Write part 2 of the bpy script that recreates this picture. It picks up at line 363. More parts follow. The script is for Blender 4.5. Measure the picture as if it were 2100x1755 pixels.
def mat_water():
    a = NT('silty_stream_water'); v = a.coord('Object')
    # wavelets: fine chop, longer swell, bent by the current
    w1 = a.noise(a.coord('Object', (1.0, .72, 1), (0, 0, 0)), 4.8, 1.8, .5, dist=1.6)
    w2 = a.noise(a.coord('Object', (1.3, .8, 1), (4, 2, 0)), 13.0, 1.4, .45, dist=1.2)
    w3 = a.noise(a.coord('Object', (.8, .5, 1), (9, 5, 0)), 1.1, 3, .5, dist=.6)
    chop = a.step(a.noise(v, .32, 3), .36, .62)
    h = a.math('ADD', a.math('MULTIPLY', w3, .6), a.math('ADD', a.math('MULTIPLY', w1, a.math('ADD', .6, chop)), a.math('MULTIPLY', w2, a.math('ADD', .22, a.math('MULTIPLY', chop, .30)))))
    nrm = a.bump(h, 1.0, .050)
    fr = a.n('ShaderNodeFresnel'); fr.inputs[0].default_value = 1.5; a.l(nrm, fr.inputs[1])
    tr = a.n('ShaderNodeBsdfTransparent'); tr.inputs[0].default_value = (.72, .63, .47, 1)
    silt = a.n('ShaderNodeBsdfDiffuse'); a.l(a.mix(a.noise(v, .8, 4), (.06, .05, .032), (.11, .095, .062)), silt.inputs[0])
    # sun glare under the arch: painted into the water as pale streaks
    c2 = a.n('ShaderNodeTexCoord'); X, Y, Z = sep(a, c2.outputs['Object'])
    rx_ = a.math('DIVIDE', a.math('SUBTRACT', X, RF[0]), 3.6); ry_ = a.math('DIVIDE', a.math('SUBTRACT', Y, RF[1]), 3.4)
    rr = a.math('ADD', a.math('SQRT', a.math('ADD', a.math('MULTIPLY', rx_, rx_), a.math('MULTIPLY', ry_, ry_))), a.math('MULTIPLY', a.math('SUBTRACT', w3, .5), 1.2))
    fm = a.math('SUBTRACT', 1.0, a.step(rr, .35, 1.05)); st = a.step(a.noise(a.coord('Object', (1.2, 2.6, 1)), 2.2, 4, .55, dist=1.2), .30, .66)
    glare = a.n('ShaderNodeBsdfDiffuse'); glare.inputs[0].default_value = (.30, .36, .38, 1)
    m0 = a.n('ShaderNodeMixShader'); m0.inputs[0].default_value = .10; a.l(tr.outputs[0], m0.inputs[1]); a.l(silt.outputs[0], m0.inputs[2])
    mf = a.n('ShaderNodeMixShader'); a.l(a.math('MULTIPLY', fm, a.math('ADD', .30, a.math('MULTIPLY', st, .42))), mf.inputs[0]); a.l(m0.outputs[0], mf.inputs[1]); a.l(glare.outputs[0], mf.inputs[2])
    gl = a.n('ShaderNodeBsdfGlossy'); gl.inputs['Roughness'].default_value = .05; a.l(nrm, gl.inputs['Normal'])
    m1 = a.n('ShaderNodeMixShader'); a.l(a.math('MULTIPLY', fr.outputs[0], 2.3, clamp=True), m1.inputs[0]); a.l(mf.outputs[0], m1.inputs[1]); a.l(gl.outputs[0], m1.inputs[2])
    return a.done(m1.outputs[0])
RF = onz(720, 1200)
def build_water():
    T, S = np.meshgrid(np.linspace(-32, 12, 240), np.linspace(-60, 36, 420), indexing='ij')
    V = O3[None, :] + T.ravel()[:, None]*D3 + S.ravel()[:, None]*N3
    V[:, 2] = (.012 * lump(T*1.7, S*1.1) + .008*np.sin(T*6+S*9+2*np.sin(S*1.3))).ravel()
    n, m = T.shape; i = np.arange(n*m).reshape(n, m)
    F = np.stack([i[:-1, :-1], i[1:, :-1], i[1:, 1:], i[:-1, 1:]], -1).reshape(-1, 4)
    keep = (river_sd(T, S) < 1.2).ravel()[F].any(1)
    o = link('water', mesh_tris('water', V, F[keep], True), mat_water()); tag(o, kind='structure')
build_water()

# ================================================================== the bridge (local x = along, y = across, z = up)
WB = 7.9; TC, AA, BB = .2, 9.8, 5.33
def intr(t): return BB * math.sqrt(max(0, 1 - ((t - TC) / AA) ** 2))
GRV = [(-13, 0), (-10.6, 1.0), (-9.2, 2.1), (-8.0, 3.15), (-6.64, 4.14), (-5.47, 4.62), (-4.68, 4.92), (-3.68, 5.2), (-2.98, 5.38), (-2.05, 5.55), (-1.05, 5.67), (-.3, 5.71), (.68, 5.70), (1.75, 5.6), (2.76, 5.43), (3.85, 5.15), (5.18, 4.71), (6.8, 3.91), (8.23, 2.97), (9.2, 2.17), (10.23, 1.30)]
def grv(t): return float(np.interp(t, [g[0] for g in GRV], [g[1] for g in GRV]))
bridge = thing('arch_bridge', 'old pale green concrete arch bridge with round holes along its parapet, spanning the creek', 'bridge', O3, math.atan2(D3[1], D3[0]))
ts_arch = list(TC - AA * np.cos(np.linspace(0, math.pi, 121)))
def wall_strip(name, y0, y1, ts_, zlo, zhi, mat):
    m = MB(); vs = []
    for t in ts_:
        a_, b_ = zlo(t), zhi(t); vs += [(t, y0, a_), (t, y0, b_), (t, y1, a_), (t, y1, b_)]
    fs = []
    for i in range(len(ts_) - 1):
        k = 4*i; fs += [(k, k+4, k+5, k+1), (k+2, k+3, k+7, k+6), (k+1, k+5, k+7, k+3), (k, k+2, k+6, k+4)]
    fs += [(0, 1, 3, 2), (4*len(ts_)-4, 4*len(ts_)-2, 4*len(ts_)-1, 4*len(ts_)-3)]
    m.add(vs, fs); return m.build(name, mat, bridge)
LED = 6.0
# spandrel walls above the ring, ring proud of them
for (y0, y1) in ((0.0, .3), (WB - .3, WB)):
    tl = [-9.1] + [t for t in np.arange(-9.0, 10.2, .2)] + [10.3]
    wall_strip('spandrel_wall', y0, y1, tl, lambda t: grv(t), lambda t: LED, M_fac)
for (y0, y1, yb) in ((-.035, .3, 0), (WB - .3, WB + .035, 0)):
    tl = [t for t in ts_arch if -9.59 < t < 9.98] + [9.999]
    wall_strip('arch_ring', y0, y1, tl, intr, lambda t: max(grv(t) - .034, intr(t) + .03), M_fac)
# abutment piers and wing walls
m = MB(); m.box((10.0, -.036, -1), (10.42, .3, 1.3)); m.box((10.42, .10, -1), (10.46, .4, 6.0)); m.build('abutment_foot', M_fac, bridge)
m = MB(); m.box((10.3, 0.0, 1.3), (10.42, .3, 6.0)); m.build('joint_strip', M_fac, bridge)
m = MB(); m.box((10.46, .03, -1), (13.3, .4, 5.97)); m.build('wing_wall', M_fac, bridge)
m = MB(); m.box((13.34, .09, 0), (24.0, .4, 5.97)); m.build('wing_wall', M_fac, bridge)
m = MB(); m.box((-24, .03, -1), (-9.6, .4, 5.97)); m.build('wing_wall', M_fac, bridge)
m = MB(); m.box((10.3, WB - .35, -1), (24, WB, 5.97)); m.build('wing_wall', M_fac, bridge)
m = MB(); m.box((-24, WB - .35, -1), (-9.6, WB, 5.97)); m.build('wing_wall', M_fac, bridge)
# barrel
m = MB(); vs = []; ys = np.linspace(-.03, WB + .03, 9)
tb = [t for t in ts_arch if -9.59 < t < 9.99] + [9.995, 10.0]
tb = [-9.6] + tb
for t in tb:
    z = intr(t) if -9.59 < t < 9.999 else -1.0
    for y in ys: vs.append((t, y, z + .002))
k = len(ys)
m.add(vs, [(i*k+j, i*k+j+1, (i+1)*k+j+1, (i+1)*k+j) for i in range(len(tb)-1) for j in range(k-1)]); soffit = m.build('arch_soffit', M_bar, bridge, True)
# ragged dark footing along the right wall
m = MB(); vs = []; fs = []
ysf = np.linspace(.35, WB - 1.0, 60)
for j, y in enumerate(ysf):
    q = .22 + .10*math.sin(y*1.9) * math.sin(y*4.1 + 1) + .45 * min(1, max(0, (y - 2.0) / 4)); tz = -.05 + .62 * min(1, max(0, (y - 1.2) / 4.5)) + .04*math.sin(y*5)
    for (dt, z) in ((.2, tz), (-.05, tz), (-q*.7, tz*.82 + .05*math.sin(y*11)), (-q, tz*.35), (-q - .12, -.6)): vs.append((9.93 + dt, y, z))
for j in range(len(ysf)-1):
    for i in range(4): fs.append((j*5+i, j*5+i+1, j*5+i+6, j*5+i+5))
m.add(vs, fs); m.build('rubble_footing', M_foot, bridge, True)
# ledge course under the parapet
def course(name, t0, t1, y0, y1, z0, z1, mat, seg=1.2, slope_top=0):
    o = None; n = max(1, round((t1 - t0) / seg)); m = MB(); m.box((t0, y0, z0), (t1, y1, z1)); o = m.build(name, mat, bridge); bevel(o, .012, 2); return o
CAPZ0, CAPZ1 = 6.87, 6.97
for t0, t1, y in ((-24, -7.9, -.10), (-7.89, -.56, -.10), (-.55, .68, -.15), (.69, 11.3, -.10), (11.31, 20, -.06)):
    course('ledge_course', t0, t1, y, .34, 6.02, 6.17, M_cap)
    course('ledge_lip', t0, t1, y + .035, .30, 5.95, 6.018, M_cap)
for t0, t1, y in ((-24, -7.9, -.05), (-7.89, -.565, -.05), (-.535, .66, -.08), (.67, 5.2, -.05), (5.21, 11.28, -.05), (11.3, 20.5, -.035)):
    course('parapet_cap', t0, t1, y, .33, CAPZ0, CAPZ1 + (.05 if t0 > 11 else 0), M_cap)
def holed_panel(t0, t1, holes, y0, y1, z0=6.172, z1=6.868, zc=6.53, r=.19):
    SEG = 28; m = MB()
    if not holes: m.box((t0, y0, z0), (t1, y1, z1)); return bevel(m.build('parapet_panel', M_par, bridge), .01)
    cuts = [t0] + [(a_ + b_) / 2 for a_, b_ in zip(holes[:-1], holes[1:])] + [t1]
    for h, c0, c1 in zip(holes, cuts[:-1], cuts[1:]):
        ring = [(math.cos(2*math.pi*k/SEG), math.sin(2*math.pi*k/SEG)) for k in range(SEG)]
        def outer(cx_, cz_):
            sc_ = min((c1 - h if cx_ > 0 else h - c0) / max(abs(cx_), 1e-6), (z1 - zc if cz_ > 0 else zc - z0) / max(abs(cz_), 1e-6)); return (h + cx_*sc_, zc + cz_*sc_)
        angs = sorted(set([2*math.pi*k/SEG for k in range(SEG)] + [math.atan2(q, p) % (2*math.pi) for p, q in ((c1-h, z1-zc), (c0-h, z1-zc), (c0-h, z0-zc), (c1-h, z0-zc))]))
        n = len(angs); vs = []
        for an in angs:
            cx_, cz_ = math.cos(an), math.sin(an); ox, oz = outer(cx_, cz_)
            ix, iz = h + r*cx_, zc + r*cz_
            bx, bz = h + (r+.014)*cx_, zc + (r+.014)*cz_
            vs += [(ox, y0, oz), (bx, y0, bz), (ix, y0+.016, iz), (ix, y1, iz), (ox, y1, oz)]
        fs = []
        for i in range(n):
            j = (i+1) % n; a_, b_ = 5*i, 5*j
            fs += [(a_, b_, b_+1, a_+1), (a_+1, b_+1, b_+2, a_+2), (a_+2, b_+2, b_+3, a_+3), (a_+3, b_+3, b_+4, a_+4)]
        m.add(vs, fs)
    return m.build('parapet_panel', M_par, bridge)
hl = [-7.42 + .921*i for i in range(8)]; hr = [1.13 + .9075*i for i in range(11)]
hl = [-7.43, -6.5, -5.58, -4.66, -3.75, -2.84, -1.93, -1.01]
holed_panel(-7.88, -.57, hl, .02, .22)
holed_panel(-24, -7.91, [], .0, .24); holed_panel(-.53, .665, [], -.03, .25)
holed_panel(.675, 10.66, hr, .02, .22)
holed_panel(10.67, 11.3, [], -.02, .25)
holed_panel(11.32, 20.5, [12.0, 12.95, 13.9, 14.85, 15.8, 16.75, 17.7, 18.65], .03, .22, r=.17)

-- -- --

Given instruction
Output the lines from the line containing "course('parapet_cap', t0, t1, y, .33, CAPZ0, CAPZ1" to the end, both included; add nothing.

Response to the exercise
    course('parapet_cap', t0, t1, y, .33, CAPZ0, CAPZ1 + (.05 if t0 > 11 else 0), M_cap)
def holed_panel(t0, t1, holes, y0, y1, z0=6.172, z1=6.868, zc=6.53, r=.19):
    SEG = 28; m = MB()
    if not holes: m.box((t0, y0, z0), (t1, y1, z1)); return bevel(m.build('parapet_panel', M_par, bridge), .01)
    cuts = [t0] + [(a_ + b_) / 2 for a_, b_ in zip(holes[:-1], holes[1:])] + [t1]
    for h, c0, c1 in zip(holes, cuts[:-1], cuts[1:]):
        ring = [(math.cos(2*math.pi*k/SEG), math.sin(2*math.pi*k/SEG)) for k in range(SEG)]
        def outer(cx_, cz_):
            sc_ = min((c1 - h if cx_ > 0 else h - c0) / max(abs(cx_), 1e-6), (z1 - zc if cz_ > 0 else zc - z0) / max(abs(cz_), 1e-6)); return (h + cx_*sc_, zc + cz_*sc_)
        angs = sorted(set([2*math.pi*k/SEG for k in range(SEG)] + [math.atan2(q, p) % (2*math.pi) for p, q in ((c1-h, z1-zc), (c0-h, z1-zc), (c0-h, z0-zc), (c1-h, z0-zc))]))
        n = len(angs); vs = []
        for an in angs:
            cx_, cz_ = math.cos(an), math.sin(an); ox, oz = outer(cx_, cz_)
            ix, iz = h + r*cx_, zc + r*cz_
            bx, bz = h + (r+.014)*cx_, zc + (r+.014)*cz_
            vs += [(ox, y0, oz), (bx, y0, bz), (ix, y0+.016, iz), (ix, y1, iz), (ox, y1, oz)]
        fs = []
        for i in range(n):
            j = (i+1) % n; a_, b_ = 5*i, 5*j
            fs += [(a_, b_, b_+1, a_+1), (a_+1, b_+1, b_+2, a_+2), (a_+2, b_+2, b_+3, a_+3), (a_+3, b_+3, b_+4, a_+4)]
        m.add(vs, fs)
    return m.build('parapet_panel', M_par, bridge)
hl = [-7.42 + .921*i for i in range(8)]; hr = [1.13 + .9075*i for i in range(11)]
hl = [-7.43, -6.5, -5.58, -4.66, -3.75, -2.84, -1.93, -1.01]
holed_panel(-7.88, -.57, hl, .02, .22)
holed_panel(-24, -7.91, [], .0, .24); holed_panel(-.53, .665, [], -.03, .25)
holed_panel(.675, 10.66, hr, .02, .22)
holed_panel(10.67, 11.3, [], -.02, .25)
holed_panel(11.32, 20.5, [12.0, 12.95, 13.9, 14.85, 15.8, 16.75, 17.7, 18.65], .03, .22, r=.17)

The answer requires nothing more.